A few weeks ago, I realized that Alice was being short-changed on sailing. I had been racing a bit but had not taken the missus out on Messing About for several weeks. On a whim one Saturday, we headed down to the club for an afternoon sail.
There was no one around at the club and Raritan Bay was light on traffic of any kind – a few fishing boats, the occasional tug and a couple of other sailboats. Readers of this blog will know that our sailboat, a 26’ S2 Messing About has many virtues but a working engine is not one of them. Over the summer, Alice and I have become proficient at sailing on and off the mooring. At the risk of jinxing it, we have sailed in and out of a crowded mooring field without hitting anything and picking up the mooring first time mostly.
The wind was unusually light. The current was ebbing and quite strong. I gave it one look and suggested we sit and wait. Alice gave me a look that questioned my manhood, pointing out that there other boats were out sailing. So off we sailed. Well sorta.
It was more a case of floating with the current with the sails up. As the mooring field is on the edge of a busy shipping channel that tankers navigate fairly often, I suggested we drop the hook for a while.
About 30 minutes later, it looked like the wind was filling in from the Southeast so we started sailing again. The wind verrrrrrry light and it felt like half our speed over the ground was from the current. After a mile of this, I suggested to Alice that we turn back. Without an outboard, I was concerned that we would have to wait for the tide to turn to get home.
At this point the wind died entirely.
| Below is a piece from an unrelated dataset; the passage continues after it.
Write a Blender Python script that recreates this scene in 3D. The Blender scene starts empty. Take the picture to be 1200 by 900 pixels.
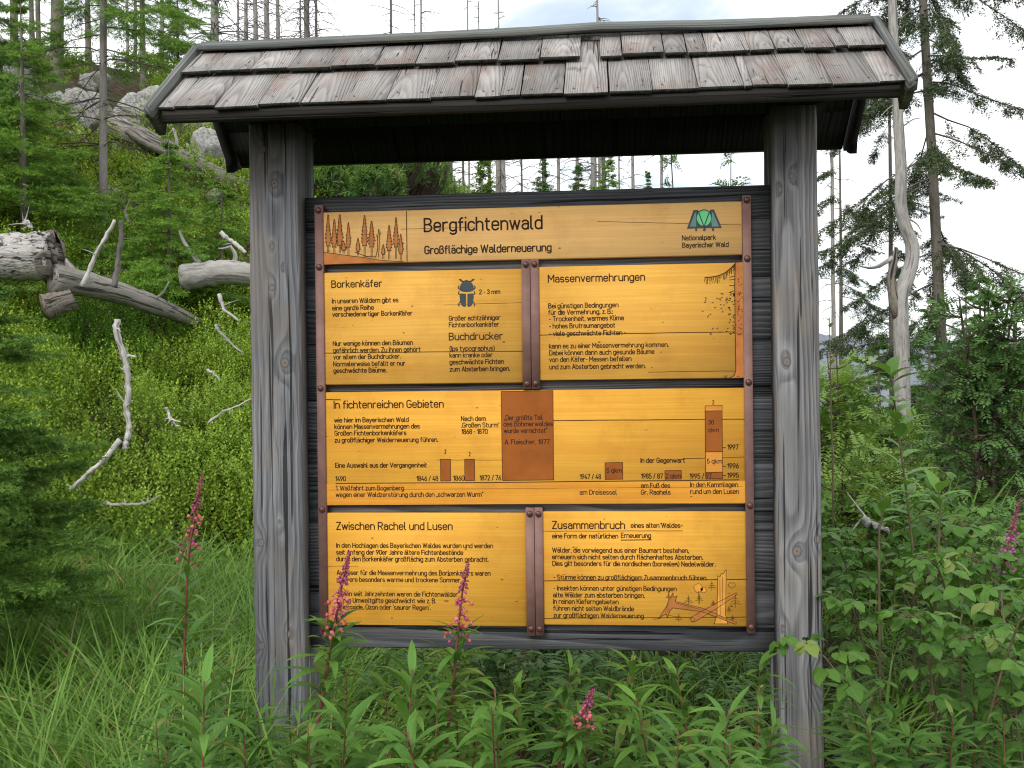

The bay was millpond-like. I dropped the hook again.
Every five minutes a puff would blow out of the two rivers that converge in front of our mooring field. Alice and I got into a rhythm of watching a puff head towards us, raising the anchor and with the sails sheeted in tight and flat wait for the light puff to move us 200-300 yards then drop the anchor again. We literally clawed our way back to the mooring field.
Picking up the mooring was especially interesting as the Northern end of the fleet is in the current coming out of Arthur Kill that flows from the North into the Eastern end of the Bay. The Southern end of the fleet is moored in the current from the Raritan River that flows West into the Easter end of the Bay. Our mooring is right in the middle o the fleet where the two currents converge making it very tricky to use the currents to drift in a predictable direction towards our mooring stick. After 30 minutes or so of laying the puffs and figuring out the currents and light air and drifted slowwwwwly up to our mooring.
Not the most invigorating sail but satisfying all the same.
You may call me anachronistic, but on my Mistral I’ve installed a single oar lock and carry a long, stout sweep oar salvaged from a rowing crew. I wouldn’t make any great claims against a three knot current, but I can move that 5 ton boat pretty well if I have to. Gives me a sense of security and if there is any ridicule from the gallery, it hasn’t come within ear shot.
doryman
THAT is sailing! The wind is going to do whatever it’s going to do…you need to get somewhere…how ya gonna do it?
Nice work solving the puzzle.
Next summer, come down to the Barnegat Bay. New Jersey’s greatest natural resource, full of great sailing, no shipping lanes, lots of sail-friendly marinas, great anchorages, and great steady southeast breezes almost every weekend of the summer. You’ll go home sunburned, salty and sated. Enough to get you through to the next weekend!
You should know since you have been married to her for a good while that she ain’t got no common sense.